A lot of folks already following Dinos Boys – those people can now publicly display their allegiance by sporting Damnless Givin’ Dope Smokers Club pins, by the way – will recognize Last Ones practically in its entirety. Despite having only released a 7-inch, last year’s “Scab” b/w “Play Dead,” they’ve been regularly showcasing their material all around the States, typically alongside seasoned staples like The Spits, Paul Collins, M.O.T.O., Testors and Black Lips, plus newer acts like Tough Shits, Natural Child and Pop Zeus. Naturally, they’ve been on numerous bills with revered local acts like Gentleman Jesse & His Men and The Barreracudas as well. Compared to the bulk of their genre counterparts, their catalog is drastically tinier, but in terms of quality they’re undeniably equals, maybe even better than a few of ’em. Noles seems to think so, at least.

“I think just because when we go on stage and do a very good job, we play very well. And I think a lot of people are nervous when they see motherfuckers bleeding, sweating raw talent onstage, it hurts feelings. And a lot of people wanna go cut their hair like mine, they go cut their hair like Danny’s, [drummer] Slim Gerry’s. That’s some wild shit to me,” he says, then delves further into his tongue-in-cheek delusions. “It ain’t wild because we go out on tour and whoop an ass in every state, take a name in every state, then come back from every state, with a clean slate…”

One of those jaunts included a date in New Orleans, and a pit-stop at the gravesite of famous Voodoo figure Marie Laveau. They were quite taken by her story, and named a track after.

“Why do we sound so good? Why do we look so good? Marie Laveau gave it to us,” Noles says. “She was a beautiful woman.”

They haven’t realized that they’re actually pronouncing her surname incorrectly, but they do the channel their devotion into an uproarious number representative of the blatantly boisterous image they’ve shaped for themselves. On “Hoovertown,” lawlessness is even more prominently placed front-and-center.

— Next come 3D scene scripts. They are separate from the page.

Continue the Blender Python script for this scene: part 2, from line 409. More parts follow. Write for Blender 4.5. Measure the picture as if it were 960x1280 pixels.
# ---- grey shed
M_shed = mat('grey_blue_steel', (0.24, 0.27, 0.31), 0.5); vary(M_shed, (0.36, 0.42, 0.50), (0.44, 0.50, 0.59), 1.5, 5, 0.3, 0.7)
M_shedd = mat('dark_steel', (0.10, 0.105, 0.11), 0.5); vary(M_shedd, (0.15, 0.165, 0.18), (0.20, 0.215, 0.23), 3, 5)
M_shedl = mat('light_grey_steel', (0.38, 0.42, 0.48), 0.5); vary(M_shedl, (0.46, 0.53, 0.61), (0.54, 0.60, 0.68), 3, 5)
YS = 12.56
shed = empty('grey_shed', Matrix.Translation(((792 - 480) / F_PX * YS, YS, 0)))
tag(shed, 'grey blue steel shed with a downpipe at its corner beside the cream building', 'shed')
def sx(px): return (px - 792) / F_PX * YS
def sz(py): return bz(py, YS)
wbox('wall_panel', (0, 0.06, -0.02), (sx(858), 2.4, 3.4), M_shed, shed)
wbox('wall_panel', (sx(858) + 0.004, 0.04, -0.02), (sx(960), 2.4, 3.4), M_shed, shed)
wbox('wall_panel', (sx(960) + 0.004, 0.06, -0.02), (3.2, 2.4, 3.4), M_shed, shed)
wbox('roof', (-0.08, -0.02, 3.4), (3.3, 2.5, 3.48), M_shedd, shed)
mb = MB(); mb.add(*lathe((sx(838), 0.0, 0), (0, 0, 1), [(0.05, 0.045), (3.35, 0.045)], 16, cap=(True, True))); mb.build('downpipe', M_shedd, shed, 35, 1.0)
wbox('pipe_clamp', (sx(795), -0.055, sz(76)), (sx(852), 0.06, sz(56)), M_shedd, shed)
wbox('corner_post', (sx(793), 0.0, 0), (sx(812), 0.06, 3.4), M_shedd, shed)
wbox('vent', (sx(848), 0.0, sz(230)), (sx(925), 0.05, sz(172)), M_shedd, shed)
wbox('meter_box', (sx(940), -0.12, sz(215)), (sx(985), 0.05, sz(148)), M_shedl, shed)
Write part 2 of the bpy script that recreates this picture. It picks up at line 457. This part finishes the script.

“‘Hoovertown’ is about me and Danny, we used to do a lot of cleaning back in the day, we worked in motels and stuff like that,” Noles says. “And it’s, like, basically a jam to get you motivated, like, let’s get to room 118, Hoovertown baby! Then you hit that Hoover on the carpet, there’s nothing more exhilarating. And that’s the thrill of Hoovertown, baby!”

Sure – that’s completely believable, right? Noles isn’t one to speak directly about much of anything.

“I’m sorry for being the way I am,” he says. “Do you want to call my dad up and interview him and cuss him out for making me the way I am?”

Song occasionally levels out Noles’ nonsensical nature, though. Toward the end of our chat, he finally admits why he named the project Dinos Boys.

“I got the name in the old building I lived in in Brooklyn, everyone called me Chino – it was a Puerto Rican building. But there was another Puerto Rican dude that sold heroin there, and his name was Chino because he looked Chinese. He was an Asian-looking Puerto Rican guy. We couldn’t both be Chino, and they knew my name was Danny, so they called me Dino. This old lady called me Dino. That’s where I got Dinos Boys from. An old neighborhood name that was given to me by an old Puerto Rican lady,” he says.